Hidden Away
by Maya Banks, contemporary (2011)
Berkley, $7.99, ISBN 978-0-425-24017-5

Hidden Away is a KGI novel, and if you are new to the series, you may want to read the previous books first, since this one has some pretty significant sequel-baiting going on. The Kelly family has what seems like twenty interchangeable super-masculine action men, a dozen adopted brats, and several hangers-on - the amount of screen time they get suggests that their own books have been recently released or are coming soon. I personally hope that the author keeps everything under control in future books or I'd have another Suzanne Brockmann-style tangled soap operatic opus to wade through.

Hidden Away is also the third consecutive KGI book to feature a heroine in a very obvious position of weakness, but unlike the previous two books, the hero is lying to the heroine all the way to the last handful of chapters. He simultaneously violates her trust even as he plays her vulnerabilities like a violin, and I can never decide whether I'm reading a romance or an exploitation in action.

Oh yes, the story. Sarah Daniels is enjoying a quiet moment in the Isle de Bijoux and she has a hot neighbor guy to explore a myriad of possibilities with. What can go wrong? Well, how about the fact that she's the half-sister of a man who is on the America's Most Wanted list for an assortment of organized crimes? And that she is caught on tape running from the scene of crime where her brother killed another celebrity in the world of organized crime? Or how about the fact that the hot neighbor, Garrett Kelly, has an ax to grind with her brother and he's there by her side only to ferret out her brother's location? Oh, and someone is clearly out to kill Sarah?
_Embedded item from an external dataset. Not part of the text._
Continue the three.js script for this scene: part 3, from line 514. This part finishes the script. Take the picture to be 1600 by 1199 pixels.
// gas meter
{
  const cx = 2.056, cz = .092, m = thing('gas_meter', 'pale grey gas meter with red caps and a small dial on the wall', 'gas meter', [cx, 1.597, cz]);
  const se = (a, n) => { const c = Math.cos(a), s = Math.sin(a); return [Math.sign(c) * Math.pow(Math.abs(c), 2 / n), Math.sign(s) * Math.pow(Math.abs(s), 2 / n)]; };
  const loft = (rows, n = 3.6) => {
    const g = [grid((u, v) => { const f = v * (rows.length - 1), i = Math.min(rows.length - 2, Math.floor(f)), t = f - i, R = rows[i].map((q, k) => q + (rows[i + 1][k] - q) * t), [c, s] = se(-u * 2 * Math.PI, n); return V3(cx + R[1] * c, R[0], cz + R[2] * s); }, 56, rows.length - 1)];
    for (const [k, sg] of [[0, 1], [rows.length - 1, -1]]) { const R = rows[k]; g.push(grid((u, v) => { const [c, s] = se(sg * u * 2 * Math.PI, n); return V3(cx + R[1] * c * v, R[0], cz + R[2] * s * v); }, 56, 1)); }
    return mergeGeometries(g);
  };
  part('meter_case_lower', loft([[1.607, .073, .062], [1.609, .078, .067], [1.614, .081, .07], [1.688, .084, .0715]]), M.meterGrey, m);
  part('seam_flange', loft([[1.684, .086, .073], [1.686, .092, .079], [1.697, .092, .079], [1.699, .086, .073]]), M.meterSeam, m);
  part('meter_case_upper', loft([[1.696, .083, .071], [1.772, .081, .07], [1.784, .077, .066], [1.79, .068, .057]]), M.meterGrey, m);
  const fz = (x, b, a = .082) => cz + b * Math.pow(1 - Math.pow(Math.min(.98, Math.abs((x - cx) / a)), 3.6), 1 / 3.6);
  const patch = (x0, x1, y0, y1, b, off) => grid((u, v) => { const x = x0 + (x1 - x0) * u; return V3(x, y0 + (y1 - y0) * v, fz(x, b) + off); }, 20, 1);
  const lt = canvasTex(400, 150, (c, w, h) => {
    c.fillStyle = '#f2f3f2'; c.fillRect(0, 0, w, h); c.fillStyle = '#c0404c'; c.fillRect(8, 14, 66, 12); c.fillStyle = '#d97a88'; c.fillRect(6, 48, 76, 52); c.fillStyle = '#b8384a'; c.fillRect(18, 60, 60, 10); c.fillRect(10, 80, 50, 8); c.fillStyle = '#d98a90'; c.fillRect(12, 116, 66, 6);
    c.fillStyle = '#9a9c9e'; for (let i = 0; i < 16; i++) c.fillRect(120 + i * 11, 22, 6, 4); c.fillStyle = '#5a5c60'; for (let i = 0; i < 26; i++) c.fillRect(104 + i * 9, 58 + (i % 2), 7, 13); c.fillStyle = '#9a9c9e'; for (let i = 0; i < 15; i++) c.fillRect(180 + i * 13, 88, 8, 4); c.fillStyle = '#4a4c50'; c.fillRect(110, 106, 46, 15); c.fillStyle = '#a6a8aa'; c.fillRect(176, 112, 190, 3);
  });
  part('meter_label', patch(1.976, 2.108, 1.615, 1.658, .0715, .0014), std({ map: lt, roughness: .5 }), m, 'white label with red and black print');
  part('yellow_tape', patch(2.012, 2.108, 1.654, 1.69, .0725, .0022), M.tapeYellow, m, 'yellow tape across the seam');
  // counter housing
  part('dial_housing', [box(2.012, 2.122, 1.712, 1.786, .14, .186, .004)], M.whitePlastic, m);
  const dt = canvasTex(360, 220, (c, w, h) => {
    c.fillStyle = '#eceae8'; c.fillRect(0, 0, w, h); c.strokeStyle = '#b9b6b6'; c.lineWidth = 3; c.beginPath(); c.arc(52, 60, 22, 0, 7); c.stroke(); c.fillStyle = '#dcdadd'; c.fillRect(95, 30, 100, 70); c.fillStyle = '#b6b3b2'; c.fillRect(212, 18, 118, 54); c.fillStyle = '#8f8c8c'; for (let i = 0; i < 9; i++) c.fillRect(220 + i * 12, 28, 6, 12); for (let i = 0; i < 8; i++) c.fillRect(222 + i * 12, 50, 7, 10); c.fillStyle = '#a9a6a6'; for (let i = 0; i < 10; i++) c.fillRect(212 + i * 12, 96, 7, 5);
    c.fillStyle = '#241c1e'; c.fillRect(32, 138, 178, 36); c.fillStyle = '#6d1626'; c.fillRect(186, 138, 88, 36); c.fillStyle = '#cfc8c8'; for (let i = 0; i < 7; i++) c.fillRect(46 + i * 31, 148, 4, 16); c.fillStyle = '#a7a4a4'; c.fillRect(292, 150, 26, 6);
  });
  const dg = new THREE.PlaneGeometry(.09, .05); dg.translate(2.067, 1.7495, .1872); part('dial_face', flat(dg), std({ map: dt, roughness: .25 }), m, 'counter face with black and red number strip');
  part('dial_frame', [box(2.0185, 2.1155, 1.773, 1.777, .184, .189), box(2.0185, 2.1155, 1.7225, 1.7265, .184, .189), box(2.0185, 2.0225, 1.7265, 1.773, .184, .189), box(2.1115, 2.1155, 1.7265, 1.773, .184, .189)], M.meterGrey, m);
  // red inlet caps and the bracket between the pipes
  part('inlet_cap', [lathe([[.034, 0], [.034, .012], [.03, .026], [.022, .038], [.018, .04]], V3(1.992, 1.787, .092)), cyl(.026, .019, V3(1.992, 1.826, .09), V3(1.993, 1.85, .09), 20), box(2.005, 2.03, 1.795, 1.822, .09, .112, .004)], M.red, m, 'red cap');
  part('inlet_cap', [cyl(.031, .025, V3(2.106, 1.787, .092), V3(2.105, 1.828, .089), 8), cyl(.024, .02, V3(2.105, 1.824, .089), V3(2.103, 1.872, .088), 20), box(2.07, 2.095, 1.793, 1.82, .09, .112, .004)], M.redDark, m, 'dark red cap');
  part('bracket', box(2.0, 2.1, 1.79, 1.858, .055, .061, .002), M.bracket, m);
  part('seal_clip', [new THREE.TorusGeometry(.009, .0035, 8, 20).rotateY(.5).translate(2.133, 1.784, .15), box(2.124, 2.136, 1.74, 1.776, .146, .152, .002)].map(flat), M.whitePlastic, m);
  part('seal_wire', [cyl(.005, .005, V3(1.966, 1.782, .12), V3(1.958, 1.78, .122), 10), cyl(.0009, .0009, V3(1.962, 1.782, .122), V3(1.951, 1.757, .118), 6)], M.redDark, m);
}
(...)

This one will work out wonderfully, I tell you.

Sarah is a rape victim, and much is played up about her vulnerable state of mind, but rather jarringly, she responds to Garrett's virility in a startlingly casual "Hey, I don't feel scared in his presence... and he's so hot!" manner. As a result, her vulnerabilities come off as contrivances just to get Sarah to act like a weepy helpless china doll needing Garrett's manly comforting. Sarah isn't that weak when she is not in Garrett's company, as she can think for herself then, but when she is with Garrett, she turns into a fragile dove needing the TLC of the Man from ALPHA.

As for Garrett, oh boy, that dude is pretty dim-witted, if I may say so. He likes the woman, he wants her, and he wishes to protect her from the evil world... but he also wants to see "justice" through, so he lies to her even as he draws out her most vulnerable secrets, plays her even as he convinces her that he's her best friend and lover, and - this is the best part - blinks like a horrified goldfish when he realizes that, by bringing Sarah's brother to justice, he has also dragged her into the same mess as she's the man's half-sister who was also caught on tape fleeing the scene of crime of a murder and the best person to testify against two of America's biggest crime bosses. He's like, "Wait a minute, she can't just walk off with me into the sunset?" and I can only smack my forehead and say, "Duh!" Are we sure that this guy is not some kind of amateur?

What Garrett does to Sarah in this story is actually very cruel as he plays on her vulnerabilities with a callousness that I find disturbing. I tell you, if Garrett is a heroine, he'd be crucified by many of the same readers who sing his praises out there. And yet, because Sarah is not that smart herself - she's trying very hard to be a dead martyr late in the story - she forgives him very easily. If I were her, Garrett will need to spend at least a month groveling at my feet before he gets to even kiss my toes.

As for the rest of the story, for the most part it's familiar territory as Garrett convinces Sarah to trust him like the gullible dingbat that she is, with these quiet moments of taking advantage of an emotionally vulnerable woman interspersed with scenes of people making halfhearted attempts to get at Sarah and plenty of sequel bait scenes. Rusty is still as annoying as ever and she gets her own story kick-started here in a very obvious manner. In the meantime, the other Kelly bachelors pose and air-kiss at me from the background, reminding me to buy their books, while the married Kelly people show up all blissfully happy, the women pregnant and radiant with nuptial bliss. There are times when I feel that this book doesn't know whether it wants to be a kick-ass story or a Brady Family sequel.

Hidden Away contains many familiar elements from the previous two books in this series, so in a way, the author's formula is showing very clearly. That won't be so bad if this book also doesn't feel like a deformed sibling of those books, padded with sequel-baiting scenes and brought to a rushed conclusion for the sake of closure. At any rate, this book is a disappointing read, as it never really succeeds in coming together well from start to finish.